** START **
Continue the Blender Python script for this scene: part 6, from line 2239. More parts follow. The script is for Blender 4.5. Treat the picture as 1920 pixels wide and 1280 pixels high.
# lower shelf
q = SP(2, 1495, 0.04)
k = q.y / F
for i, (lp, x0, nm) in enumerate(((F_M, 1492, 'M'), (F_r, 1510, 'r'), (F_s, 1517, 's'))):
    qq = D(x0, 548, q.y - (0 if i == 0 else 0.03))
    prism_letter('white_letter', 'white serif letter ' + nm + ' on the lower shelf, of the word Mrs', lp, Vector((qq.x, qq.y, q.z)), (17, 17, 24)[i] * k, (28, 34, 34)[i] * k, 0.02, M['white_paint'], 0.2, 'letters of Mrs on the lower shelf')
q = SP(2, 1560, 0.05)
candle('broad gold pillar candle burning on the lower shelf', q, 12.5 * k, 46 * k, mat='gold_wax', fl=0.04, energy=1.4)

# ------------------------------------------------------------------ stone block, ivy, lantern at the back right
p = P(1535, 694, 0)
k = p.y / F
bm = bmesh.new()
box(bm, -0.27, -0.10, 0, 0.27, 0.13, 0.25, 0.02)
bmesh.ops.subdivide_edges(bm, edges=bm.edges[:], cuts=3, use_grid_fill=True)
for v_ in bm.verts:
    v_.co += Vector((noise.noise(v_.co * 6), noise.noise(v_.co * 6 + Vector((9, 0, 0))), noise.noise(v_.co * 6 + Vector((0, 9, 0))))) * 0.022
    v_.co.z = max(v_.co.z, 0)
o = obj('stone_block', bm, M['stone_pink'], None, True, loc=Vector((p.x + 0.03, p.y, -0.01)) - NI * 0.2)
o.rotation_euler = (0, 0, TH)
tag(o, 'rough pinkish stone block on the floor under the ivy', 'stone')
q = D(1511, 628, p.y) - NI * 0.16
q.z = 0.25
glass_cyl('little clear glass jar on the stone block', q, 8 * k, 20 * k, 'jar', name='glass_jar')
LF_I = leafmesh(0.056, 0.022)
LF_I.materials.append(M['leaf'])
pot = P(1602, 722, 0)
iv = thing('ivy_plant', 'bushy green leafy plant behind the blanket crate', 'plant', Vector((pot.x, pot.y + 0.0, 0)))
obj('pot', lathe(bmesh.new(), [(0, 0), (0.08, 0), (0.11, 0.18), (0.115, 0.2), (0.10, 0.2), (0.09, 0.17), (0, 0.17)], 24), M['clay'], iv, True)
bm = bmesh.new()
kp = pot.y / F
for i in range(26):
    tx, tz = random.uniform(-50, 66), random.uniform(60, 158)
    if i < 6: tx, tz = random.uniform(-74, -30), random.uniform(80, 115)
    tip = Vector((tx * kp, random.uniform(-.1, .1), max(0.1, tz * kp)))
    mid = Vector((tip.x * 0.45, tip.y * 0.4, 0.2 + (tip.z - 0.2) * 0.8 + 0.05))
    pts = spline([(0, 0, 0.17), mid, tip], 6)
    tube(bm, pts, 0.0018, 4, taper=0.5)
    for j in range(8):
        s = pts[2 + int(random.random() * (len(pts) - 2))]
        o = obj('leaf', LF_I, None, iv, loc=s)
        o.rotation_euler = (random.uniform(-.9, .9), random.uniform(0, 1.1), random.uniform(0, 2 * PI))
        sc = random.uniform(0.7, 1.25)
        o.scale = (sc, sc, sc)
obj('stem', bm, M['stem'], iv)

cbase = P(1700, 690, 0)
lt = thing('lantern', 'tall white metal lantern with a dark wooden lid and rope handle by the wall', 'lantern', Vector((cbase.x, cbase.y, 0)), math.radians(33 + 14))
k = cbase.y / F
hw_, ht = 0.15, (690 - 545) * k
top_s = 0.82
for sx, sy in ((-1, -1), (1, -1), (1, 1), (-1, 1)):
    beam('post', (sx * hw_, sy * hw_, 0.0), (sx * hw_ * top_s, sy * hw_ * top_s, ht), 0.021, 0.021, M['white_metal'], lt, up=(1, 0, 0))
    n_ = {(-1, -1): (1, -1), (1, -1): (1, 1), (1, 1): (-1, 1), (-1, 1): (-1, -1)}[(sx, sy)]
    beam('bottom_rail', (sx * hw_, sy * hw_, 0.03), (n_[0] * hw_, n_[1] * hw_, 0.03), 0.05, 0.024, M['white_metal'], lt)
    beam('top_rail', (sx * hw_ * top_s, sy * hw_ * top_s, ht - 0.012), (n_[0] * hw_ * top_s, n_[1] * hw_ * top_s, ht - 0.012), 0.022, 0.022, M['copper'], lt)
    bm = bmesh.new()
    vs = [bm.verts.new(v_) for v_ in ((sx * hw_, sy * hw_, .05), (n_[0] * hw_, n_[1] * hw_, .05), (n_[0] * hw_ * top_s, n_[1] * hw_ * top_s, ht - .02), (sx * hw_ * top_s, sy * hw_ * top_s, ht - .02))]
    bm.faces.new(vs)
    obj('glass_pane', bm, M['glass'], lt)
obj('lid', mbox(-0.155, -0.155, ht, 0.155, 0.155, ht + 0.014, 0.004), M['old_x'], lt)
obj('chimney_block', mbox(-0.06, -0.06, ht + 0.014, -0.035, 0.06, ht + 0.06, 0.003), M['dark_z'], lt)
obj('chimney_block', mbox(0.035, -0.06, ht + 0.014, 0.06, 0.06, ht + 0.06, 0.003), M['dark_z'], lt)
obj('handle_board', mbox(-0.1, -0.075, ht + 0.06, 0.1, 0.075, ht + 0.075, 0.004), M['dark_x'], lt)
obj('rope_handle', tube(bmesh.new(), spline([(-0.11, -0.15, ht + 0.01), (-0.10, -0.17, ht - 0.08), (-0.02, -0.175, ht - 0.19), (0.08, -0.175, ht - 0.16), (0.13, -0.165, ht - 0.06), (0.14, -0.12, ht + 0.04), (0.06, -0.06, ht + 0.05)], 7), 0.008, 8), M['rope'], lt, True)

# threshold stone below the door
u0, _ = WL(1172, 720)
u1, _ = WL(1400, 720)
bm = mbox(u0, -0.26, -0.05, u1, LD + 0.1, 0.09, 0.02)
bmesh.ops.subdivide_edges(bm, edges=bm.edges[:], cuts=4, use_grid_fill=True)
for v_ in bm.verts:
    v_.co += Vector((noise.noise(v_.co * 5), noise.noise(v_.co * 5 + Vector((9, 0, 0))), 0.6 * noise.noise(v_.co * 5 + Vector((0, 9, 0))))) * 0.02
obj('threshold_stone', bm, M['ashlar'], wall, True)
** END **
Restate the first line and every line after it, word for word, stopping once the line with "candle('broad gold pillar" is done.

Written solution:
Continue the Blender Python script for this scene: part 6, from line 2239. More parts follow. The script is for Blender 4.5. Treat the picture as 1920 pixels wide and 1280 pixels high.
# lower shelf
q = SP(2, 1495, 0.04)
k = q.y / F
for i, (lp, x0, nm) in enumerate(((F_M, 1492, 'M'), (F_r, 1510, 'r'), (F_s, 1517, 's'))):
    qq = D(x0, 548, q.y - (0 if i == 0 else 0.03))
    prism_letter('white_letter', 'white serif letter ' + nm + ' on the lower shelf, of the word Mrs', lp, Vector((qq.x, qq.y, q.z)), (17, 17, 24)[i] * k, (28, 34, 34)[i] * k, 0.02, M['white_paint'], 0.2, 'letters of Mrs on the lower shelf')
q = SP(2, 1560, 0.05)
candle('broad gold pillar candle burning on the lower shelf', q, 12.5 * k, 46 * k, mat='gold_wax', fl=0.04, energy=1.4)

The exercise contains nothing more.